Из головы | страница 26



Разумеется, в Гринпойнте сильнейшее расслоение. Есть старая эмиграция, та, что когда–то по сто долларов скупала дома, цена на которые взлетела теперь до полумиллиона, есть владельцы ресторанов, магазинов, торгующих спиртным, директора кредитных союзов либо польско–славянского центра. Есть свое телевидение, транслирующее новости с Польсата[28]. Полно банков. Тут как–то обанкротился банк, в котором большинство поляков держало деньги только потому, что его владельцем был свой человек, земляк, и давал самый высокий процент. Так вот, никто, оказывается, не знал, что вложения должны были быть застрахованы, а они не были. Ну и произошло несколько самоубийств. Одна старушка, которая потеряла все, что скопила за жизнь, перебралась в парк. Нашлись такие, кто последовал ее примеру. Остальные погоревали–погоревали и устроились еще на одну работу, дабы возместить потерянное. И еще более рьяно стали искать виноватых. А когда грянуло 11 сентября, поляки с Гринпойнта из чувства солидарности тотчас объявили бойкот арабским магазинчикам, торгующим табаком и газетами. Дальше — больше: когда на гастроли в Америку приехала рокк–группа «Казик живьем», перед началом концерта вожак скинов Пивница объявил: «Концерт только для поляков, пускай евреи лучше добровольно выйдут из зала». Несколько человек вышли.

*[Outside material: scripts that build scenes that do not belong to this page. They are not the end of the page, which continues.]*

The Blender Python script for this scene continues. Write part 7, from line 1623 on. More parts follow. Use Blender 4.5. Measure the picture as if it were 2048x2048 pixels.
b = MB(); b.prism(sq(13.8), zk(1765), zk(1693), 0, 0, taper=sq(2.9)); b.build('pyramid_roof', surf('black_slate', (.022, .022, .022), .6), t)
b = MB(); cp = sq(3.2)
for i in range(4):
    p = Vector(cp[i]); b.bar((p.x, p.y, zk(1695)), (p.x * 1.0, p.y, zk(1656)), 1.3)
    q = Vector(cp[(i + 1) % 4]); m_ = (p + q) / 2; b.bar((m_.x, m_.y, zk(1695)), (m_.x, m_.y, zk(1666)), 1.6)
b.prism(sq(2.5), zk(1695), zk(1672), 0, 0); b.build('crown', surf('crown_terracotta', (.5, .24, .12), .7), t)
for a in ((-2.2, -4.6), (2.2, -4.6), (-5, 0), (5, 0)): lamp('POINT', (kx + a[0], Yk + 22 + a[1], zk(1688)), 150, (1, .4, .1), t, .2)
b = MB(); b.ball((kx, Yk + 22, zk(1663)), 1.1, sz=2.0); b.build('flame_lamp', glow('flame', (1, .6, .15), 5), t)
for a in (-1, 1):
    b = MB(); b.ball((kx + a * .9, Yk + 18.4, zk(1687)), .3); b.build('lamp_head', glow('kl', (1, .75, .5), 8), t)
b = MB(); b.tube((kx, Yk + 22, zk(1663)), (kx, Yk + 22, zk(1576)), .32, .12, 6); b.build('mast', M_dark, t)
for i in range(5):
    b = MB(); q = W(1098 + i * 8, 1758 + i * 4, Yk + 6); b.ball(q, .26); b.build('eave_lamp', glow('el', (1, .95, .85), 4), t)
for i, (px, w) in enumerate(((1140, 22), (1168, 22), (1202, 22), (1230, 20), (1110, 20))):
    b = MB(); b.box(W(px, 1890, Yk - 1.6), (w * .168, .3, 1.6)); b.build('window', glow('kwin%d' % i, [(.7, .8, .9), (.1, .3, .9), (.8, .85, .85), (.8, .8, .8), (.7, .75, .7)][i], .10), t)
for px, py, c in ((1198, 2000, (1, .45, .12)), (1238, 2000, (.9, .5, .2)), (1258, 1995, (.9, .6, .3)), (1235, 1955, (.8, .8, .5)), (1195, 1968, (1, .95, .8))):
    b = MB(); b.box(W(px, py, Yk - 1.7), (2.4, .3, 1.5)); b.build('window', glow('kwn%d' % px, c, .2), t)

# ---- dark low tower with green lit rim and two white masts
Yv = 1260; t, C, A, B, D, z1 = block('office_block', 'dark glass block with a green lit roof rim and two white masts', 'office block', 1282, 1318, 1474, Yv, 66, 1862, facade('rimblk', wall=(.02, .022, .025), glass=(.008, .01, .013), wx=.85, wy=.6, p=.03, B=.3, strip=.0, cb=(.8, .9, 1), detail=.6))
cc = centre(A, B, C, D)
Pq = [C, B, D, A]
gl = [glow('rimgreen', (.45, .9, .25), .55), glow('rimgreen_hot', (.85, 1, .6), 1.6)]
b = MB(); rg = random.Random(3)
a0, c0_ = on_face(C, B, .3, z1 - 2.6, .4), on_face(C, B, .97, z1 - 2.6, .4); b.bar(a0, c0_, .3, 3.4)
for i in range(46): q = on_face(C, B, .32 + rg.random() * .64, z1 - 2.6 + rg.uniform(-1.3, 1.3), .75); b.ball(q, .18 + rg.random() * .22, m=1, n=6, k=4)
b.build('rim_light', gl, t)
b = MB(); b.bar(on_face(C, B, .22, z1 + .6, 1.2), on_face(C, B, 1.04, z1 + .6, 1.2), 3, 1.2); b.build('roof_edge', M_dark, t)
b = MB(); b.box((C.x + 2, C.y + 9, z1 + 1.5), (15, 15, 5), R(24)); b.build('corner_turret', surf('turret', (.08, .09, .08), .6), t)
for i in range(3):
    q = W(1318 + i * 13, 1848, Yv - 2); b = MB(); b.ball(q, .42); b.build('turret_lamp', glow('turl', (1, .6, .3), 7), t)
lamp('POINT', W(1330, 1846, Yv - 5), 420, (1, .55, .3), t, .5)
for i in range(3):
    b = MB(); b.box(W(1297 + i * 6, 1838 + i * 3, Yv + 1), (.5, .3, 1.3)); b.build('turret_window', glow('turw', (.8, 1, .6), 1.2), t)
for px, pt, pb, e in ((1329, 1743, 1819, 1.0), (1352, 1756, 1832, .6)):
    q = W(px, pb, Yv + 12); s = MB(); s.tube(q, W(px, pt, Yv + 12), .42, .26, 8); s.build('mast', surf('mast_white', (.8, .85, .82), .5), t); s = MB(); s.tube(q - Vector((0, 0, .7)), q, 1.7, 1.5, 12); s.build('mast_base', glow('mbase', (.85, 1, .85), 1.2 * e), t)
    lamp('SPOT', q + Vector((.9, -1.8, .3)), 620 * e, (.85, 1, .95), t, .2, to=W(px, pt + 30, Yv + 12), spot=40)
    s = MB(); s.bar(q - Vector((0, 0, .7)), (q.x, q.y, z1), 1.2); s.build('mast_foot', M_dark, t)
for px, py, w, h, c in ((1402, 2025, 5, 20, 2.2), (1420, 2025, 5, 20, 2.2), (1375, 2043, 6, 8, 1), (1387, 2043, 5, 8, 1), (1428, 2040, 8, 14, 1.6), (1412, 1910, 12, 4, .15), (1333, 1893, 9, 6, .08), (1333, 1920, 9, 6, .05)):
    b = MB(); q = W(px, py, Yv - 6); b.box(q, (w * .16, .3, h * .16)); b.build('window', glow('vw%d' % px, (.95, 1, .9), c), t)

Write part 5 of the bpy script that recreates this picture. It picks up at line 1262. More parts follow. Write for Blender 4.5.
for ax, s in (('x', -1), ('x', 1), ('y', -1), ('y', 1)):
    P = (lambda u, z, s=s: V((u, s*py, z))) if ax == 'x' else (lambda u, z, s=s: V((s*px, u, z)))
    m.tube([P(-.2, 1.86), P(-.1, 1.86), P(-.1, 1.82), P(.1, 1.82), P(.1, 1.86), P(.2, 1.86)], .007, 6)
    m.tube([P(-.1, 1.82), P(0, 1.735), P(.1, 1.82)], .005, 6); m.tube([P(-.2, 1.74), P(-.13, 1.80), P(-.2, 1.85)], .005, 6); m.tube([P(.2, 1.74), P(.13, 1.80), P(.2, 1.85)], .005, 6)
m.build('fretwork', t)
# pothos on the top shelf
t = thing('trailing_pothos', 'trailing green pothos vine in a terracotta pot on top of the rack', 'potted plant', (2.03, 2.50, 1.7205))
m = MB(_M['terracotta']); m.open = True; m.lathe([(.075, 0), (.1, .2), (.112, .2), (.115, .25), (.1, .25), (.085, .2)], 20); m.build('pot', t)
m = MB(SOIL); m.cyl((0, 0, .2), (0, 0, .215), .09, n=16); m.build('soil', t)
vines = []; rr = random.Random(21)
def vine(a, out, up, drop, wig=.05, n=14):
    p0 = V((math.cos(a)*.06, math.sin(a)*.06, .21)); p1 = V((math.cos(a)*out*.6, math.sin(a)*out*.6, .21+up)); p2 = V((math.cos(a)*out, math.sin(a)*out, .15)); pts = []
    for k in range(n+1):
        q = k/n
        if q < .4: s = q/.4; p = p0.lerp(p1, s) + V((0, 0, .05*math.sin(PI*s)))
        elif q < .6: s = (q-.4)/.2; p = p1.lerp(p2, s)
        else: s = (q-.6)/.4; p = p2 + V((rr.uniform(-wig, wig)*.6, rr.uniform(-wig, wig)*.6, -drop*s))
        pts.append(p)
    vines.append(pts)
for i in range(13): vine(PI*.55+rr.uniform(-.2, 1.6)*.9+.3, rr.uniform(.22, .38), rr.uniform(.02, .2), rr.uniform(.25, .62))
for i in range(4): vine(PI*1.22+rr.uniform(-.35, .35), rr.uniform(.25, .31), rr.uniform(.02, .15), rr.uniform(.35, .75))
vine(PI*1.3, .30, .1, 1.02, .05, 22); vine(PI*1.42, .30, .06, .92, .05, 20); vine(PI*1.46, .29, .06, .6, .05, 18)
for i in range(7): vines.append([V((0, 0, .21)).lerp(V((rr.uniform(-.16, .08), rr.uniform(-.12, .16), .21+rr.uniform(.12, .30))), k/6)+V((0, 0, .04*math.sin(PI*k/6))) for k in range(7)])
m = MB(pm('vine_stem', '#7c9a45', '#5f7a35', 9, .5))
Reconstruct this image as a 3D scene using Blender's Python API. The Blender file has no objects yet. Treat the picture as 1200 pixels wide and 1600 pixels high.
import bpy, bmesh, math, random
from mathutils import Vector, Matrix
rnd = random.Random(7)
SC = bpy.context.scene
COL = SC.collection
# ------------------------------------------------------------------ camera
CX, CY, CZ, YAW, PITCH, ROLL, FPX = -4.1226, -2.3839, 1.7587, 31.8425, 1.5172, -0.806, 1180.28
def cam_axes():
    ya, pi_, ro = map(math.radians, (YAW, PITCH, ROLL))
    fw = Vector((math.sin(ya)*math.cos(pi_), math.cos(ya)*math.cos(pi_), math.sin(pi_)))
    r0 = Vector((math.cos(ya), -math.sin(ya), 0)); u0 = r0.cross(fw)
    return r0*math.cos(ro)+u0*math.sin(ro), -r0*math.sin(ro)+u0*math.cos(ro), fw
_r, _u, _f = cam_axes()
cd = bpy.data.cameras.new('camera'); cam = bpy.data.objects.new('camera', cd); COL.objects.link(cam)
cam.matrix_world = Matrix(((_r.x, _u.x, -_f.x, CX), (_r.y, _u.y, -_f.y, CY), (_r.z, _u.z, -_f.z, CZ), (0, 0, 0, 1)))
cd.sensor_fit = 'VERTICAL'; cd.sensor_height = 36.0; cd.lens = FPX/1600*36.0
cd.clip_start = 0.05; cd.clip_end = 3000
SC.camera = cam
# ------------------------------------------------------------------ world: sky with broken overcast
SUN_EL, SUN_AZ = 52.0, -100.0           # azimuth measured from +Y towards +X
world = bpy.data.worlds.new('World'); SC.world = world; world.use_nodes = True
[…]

По–настоящему хорошо в Гринпойнте только Четвертого июля, в День независимости. Поляки и презираемые ими пуэрториканцы собираются вместе на берегу Ист — Ривер, потому как отсюда лучше виден праздничный фейерверк. И все тогда у них наконец как у людей.

Четвертая власть

Когда коровы возвращаются на скотный двор, то сперва в коровник заходит самая старшая, потом помоложе и т. д. Последними идут телята. Во всяком случае так было когда–то. Одно из первых проявлений коровьего бешенства — нарушение иерархии, то есть порядка, и воцарение всеобщего хаоса. Коровы толкаются, телята лезут вперед и т. п. Так, кстати, начинаются революции. Но подобная неразбериха в наше постреволюционное время с его господством четвертой власти, когда общечеловеческие ценности окрашены цинизмом, только возрастает, приобретая всеобъемлющий характер.

Часть критиков в разных странах находят то, что я пишу, натуралистичным, иные же считают сюрреализмом. Похоже, правы и те и другие, поскольку в начале XXI века отличить натурализм от сюрреализма все труднее. То, о чем я пишу, происходит в реальном мире. И настолько реально, что выглядит подчас ирреально.